▶ [Aim of the task] Answer with one number only: the number of lines that include the word "from".

#####

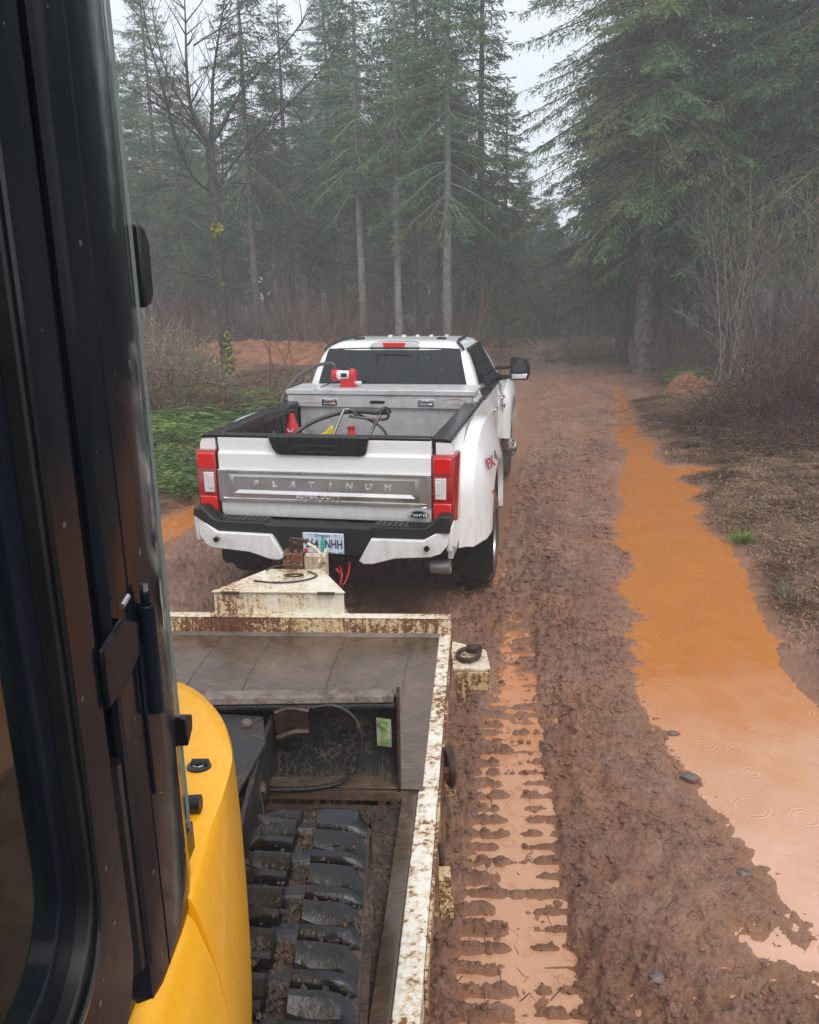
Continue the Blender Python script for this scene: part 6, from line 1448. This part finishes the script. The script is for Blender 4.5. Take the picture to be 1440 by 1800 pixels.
put(tangle(58, 1.4, .9, .7, 260, 'deadtwig', 1900, label='green and brown scrub left of the stout speckled trunk', leafm='darkfern'), 1040, 600, 29.0, .2)
put(tangle(59, 1.8, 1.0, 1.0, 260, 'deadtwig', 2600, label='pale green shrub further back at the roadside, left of the great fir'), 1035, 600, 33.0, .2)
put(tangle(60, 1.4, 1.0, .5, 360, 'deadtwig', 900, label='low bracken tangle behind the truck cab roof', leafm='leaf'), 560, 640, 19.5, .2)
put(tangle(61, 1.5, .9, .4, 500, 'redtwig', 1800, label='flattened twiggy brush on the bank above the green ferns', leafm='leaf'), 430, 715, 12.5, .4)
def fern(seed, n, L, mat, label, name='fern_clump', flat=.35):
    rs = np.random.RandomState(seed); K = Kites(); paths, rads = [], []
    for k in range(n):
        a = rs.uniform(0, 6.28); Lk = L * rs.uniform(.6, 1.1); s_ = np.linspace(0, 1, 36); e = rs.uniform(.2, 1.0)
        P_ = np.stack([np.cos(a) * Lk * s_, np.sin(a) * Lk * s_, Lk * (e * s_ - (e * .55 + .35) * s_ ** 2)], 1) + rs.normal(0, .12, 3) * [1, 1, .1]
        paths.append(P_[::5]); rads.append(np.linspace(.004, .0015, len(P_[::5])))
        side = np.array([-np.sin(a), np.cos(a), 0]); fw_ = np.array([np.cos(a), np.sin(a), 0])
        for sg in (1, -1):
            ln = .22 * Lk * np.sin(np.pi * (.12 + .88 * (1 - s_))) + .015
            d = (side * sg * .9 + fw_ * .45)[None] * ln[:, None] + rs.normal(0, .012, (36, 3)); d[:, 2] -= .15 * ln
            K.add(P_, d, .004 + .006 * Lk)
    V, F, mi = K.get(rs, 1.5); o = npmesh(name, V, F, M[mat]); tag(o, label, 'fern'); return o
LF = 'green fern spilling down the bank left of the truck bed'
FP = [fern(61, 34, .62, 'fern', LF), fern(62, 28, .72, 'fern', LF), fern(63, 40, .5, 'darkfern', LF)]
for k in range(95):
    u = rf.uniform(262, 470); v = rf.uniform(690, 815); p = onz(u, v, .42)
    if u > 275 + (905 - v) * .95: continue
    place_m(FP[rf.randrange(3)], p.x, p.y, rf.uniform(0, 6.28), rf.uniform(.75, 1.15), LF, 'ferns on the left bank', dz=.03)
for (u, Y) in ((1225, 21.5), (1250, 21), (1210, 22)):
    p = at(u, 600, Y); place_m(FP[0], p.x, p.y, rf.uniform(0, 6.28), 1.1, 'bright green fern behind the small orange mound', 'ferns behind the orange mound', dz=.25)
p = at(560, 640, 20); o = fern(66, 22, .9, 'darkfern', 'dark green bough heap behind the truck bed'); place_m(o, at(485, 640, 15.5).x, 15.5, 0, 1.0, dz=.1)

# orange earth heaps
def mound(name, cx_, cy_, w, d, h_, label, seed):
    xs, ys = np.meshgrid(np.linspace(-1, 1, 70), np.linspace(-1, 1, 50)); X = cx_ + xs * w; Y = cy_ + ys * d; r_ = np.sqrt(xs ** 2 + ys ** 2)
    e = np.clip(1 - r_ ** 2, 0, 1) ** .8; nz_ = fbm(X.ravel(), Y.ravel(), .9, 6, seed).reshape(X.shape); n2 = fbm(X.ravel(), Y.ravel(), .2, 3, seed + 5).reshape(X.shape)
    base_ = height(X.ravel(), Y.ravel()).reshape(X.shape); Z = base_ - .12 + e * h_ * (1 + .5 * nz_) + .10 * n2 * np.minimum(1, e * 3)
    i = np.arange(3500).reshape(50, 70); F = np.stack([i[:-1, :-1].ravel(), i[:-1, 1:].ravel(), i[1:, 1:].ravel(), i[1:, :-1].ravel()], 1)
    o = npmesh(name, np.stack([X.ravel(), Y.ravel(), Z.ravel()], 1), F, M['orangedirt'], smooth=True); return tag(o, label, 'mound')
s = NT('orange_earth'); co = s.coord('World'); n = s.noise(co, 3.5, 8, .7)
s.set(Base_Color=s.ramp(n, [(.3, (.07, .035, .024)), (.5, (.24, .10, .05)), (.7, (.38, .17, .09))]), Roughness=.8); s.bump(n, .8, .08); M['orangedirt'] = s.m
p = at(510, 610, 26); mound('dirt_mound', p.x, 26, 3.3, 2.0, .60, 'long heap of orange earth behind the truck, left of the cab', 401)
p = at(405, 615, 22.5); mound('dirt_mound', p.x, 22.5, .8, .6, .45, 'small orange earth heap touching the mossy tree trunk', 402)
p = at(1222, 634, 19.8); mound('dirt_mound', p.x, 19.8, .75, .6, .55, 'small orange earth mound by the right-hand thicket', 403)
p = at(700, 600, 32); mound('dirt_mound', p.x, 31, 4.5, 1.6, .5, 'low reddish earth bank showing left and right of the truck roof', 404)

# dead grass and litter on the verges
def litter(name, n, region, label, mat, lo, hi, seed, w=.0035, matted=1.0, keep=None):
    rs = np.random.RandomState(seed); X, Y = region(rs, n)
    if keep is not None: k_ = keep(X, Y, rs); X, Y = X[k_], Y[k_]
    n = len(X); Z = height(X, Y); ang = 2.2 * fbm(X, Y, .55, 2, seed) * math.pi + rs.normal(0, .75, n); L = rs.uniform(lo, hi, n); h_ = rs.uniform(.002, .06, n) ** 1.0 * matted
    d = np.stack([np.cos(ang), np.sin(ang)], 1); sd = np.stack([-d[:, 1], d[:, 0]], 1) * w * rs.uniform(.6, 1.5, n)[:, None]
    rows = []
    for t, zz_, wf in ((0, .0, .8), (.35, 1, 1), (.7, .9, .8), (1, .25, .2)):
        px, py = X + d[:, 0] * L * t, Y + d[:, 1] * L * t + .02 * t * rs.normal(size=n)
        pz = Z + h_ * zz_ + .006
        rows.append(np.stack([px - sd[:, 0] * wf, py - sd[:, 1] * wf, pz], 1)); rows.append(np.stack([px + sd[:, 0] * wf, py + sd[:, 1] * wf, pz + .002], 1))
    V = np.stack(rows, 1).reshape(-1, 3); b0 = np.arange(n)[:, None] * 8
    F = np.concatenate([b0 + np.array([[0, 1, 3, 2]]), b0 + np.array([[2, 3, 5, 4]]), b0 + np.array([[4, 5, 7, 6]])], 0)
    o = npmesh(name, V, F, M[mat]); return tag(o, label, 'grass' if 'grass' in name else 'litter', kind='stuff')
def reg_right(rs, n):
    y = rs.uniform(4.2, 19, n); u = rs.uniform(3.0, 9.0, n); return cx_road(y) + u, y
def keep_r(x, y, rs):
    d = sdf(x, y, PUD); return (d > .12 + .12 * rs.rand(len(x))) & (fbm(x, y, .8, 3, 555) + rs.normal(0, .22, len(x)) > -.22 - .3 * (y > 8)) & ((y > 6.2) | (x > 3.1))
litter('dead_grass', 110000, reg_right, 'flattened brown and straw-coloured dead grass on the right-hand verge', 'straw', .05, .26, 61, w=.0028, matted=.55, keep=keep_r)
litter('twig_litter', 26000, reg_right, 'dark leaf and twig debris trodden into the right-hand verge', 'leaf', .03, .14, 65, w=.006, matted=.6, keep=lambda x, y, rs: (sdf(x, y, PUD) > .1) & ((y > 5.5) | (x > 2.9)))
def reg_left(rs, n):
    y = rs.uniform(6.5, 22, n); u = rs.uniform(-9, -2.9, n); return cx_road(y) + u, y
litter('leaf_litter', 26000, reg_left, 'brown leaf and twig litter covering the left bank', 'leaf', .04, .18, 62, w=.008, keep=lambda x, y, rs: sdf(x, y, LPUD) > .1)
def reg_road(rs, n):
    y = rs.uniform(2.2, 14, n); u = rs.uniform(1.3, 3.2, n); return cx_road(y) + u, y
litter('mud_straws', 2600, reg_road, 'short straws and twigs trodden into the mud beside the puddle', 'straw', .02, .09, 63, w=.0016, matted=.25, keep=lambda x, y, rs: sdf(x, y, PUD) > .08)
# tufts
def tuft(seed, n, L, mat, label):
    rs = np.random.RandomState(seed); paths, rads = [], []
    for k in range(n):
        a = rs.uniform(0, 6.28); e = rs.uniform(.35, 1.2); s_ = np.linspace(0, 1, 6); Lk = L * rs.uniform(.5, 1)
        paths.append(np.stack([np.cos(a) * Lk * s_ * np.cos(e), np.sin(a) * Lk * s_ * np.cos(e), Lk * (np.sin(e) * s_ - .25 * s_ ** 2.5)], 1)); rads.append(np.linspace(.0032, .001, 6))
    V, F = thin_tubes(paths, rads, 3); o = npmesh('grass_tuft', V, F, M[mat]); return tag(o, label, 'grass tuft')
o = tuft(71, 26, .42, 'lichen', 'pale grass tuft standing on the mud right of the orange puddle'); p = onz(1385, 1045, .02); place_m(o, p.x, p.y, 0)
o = tuft(72, 200, .22, 'fern', 'yellow-green grass patch at the right edge of the puddle'); p = onz(1290, 945, .02); place_m(o, p.x + .1, p.y, 0, 1.2)
o = tuft(73, 160, .22, 'straw', 'straw-coloured grass patch where the puddle narrows'); p = onz(1215, 790, .02); place_m(o, p.x, p.y, 0, 1.5)
# fallen sticks
rs = np.random.RandomState(91)
for (pts_, r_, lab) in ((((1075, 655, 17.2), (1180, 690, 14.6), (1310, 700, 13.6), (1440, 725, 12.2)), .014, 'long pale fallen branch reaching in from the bramble bank'), (((1270, 725, 12.9), (1350, 702, 13.0), (1440, 690, 12.6)), .010, 'second fallen branch crossing below the long pale one'), (((1185, 623, 22.5), (1150, 628, 22.6), (1110, 622, 22.4)), .02, 'short stick lying at the foot of the great fir'), (((275, 745, 12.4), (330, 770, 11.3), (390, 800, 10.4)), .010, 'thin stick lying over the ferns'), (((285, 760, 11.5), (340, 720, 12.4), (372, 690, 13.4)), .012, 'grey stick leaning up the left bank')):
    P_ = np.array([list(at(*q)) for q in pts_]); C3 = np.array([list(q) for q in curve_pts([Vector(q) for q in P_], 6)]); C3[:, 2] = np.maximum(height(C3[:, 0], C3[:, 1]) + .05, C3[:, 2] * 0 + height(C3[:, 0], C3[:, 1]) + .12)
    V, F = thin_tubes([C3], [np.linspace(r_, r_ * .35, len(C3))], 6); o = npmesh('fallen_branch', V, F, M['greytwig'], smooth=True); tag(o, lab, 'branch')
# stones by the puddle
def stone(u, v, r_, lab, seed):
    rs = random.Random(seed); p = onz(u, v, -.02); b = MB(); rings = []
    for t, m_ in ((-.5, .6), (0, 1), (.35, .85), (.6, .35)): rings.append([Vector((r_ * m_ * math.cos(i * .785) * rs.uniform(.75, 1.25) * 1.3, r_ * m_ * math.sin(i * .785) * rs.uniform(.75, 1.25), r_ * t)) for i in range(8)])
    b.loft(rings); o = b.build('stone', M['stone'], bevel=.003, smooth=25); o.location = (p.x, p.y, gz(p.x, p.y) + r_ * .15); return tag(o, lab, 'stone')
M['stone'] = simple('muddy_stone', (.16, .125, .11), .35, var=.3, vscale=20, bump=.4, bscale=60, dirt=(.12, .065, .05), dscale=15, damt=.6)
stone(1215, 1365, .045, 'wet flat stone on the left shore of the pale puddle', 1); stone(1185, 1283, .03, 'small stone lying in the orange puddle', 2); stone(1156, 1716, .028, 'small bluish stone in the mud near the bottom of the photo', 3); stone(1392, 760, .12, 'grey stone in the brown grass', 4); stone(1310, 1530, .03, 'stone in the mud left of the pale puddle', 5)

# falling sleet, real small drops in the air
rs = np.random.RandomState(5); paths, rads = [], []
for k in range(420):
    Y = rs.uniform(5, 16); p = at(rs.uniform(230, 1430), rs.uniform(0, 1100), Y)
    if p.z < .1 or (p.y < 4.7 and p.x < .2): continue
    L = rs.uniform(.006, .018); r_ = rs.uniform(.0008, .0016); paths.append(np.array([[p.x, p.y, p.z], [p.x + .002, p.y, p.z - L * .5], [p.x + .003, p.y, p.z - L]])); rads.append(np.array([r_ * .4, r_, r_ * .5]))
V, F = thin_tubes(paths, rads, 5); s = NT('sleet'); s.set(Base_Color=(.8, .82, .85), Roughness=.2, Transmission_Weight=.2)
tag(npmesh('falling_sleet', V, F, s.m, smooth=True), 'tiny pale drops of sleet falling through the air', 'sleet', kind='stuff')

# ------------------------------------------------------------------ haze
s = NT('haze_air'); s.t.nodes.remove(s.b)
pv = s.t.nodes.new('ShaderNodeVolumePrincipled'); pv.inputs['Color'].default_value = (.92, .96, 1.0, 1); pv.inputs['Density'].default_value = 0.0048; pv.inputs['Anisotropy'].default_value = 0.2
s.t.links.new(pv.outputs[0], s.out.inputs['Volume'])
hb = MB(); hb.box(-112, 112, -62, 122, -2.0, 27)
tag(hb.build('haze', s.m, smooth=0), 'pale mist hanging in the air between the trees', 'haze', kind='stuff')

#####

▶ [Task response] 2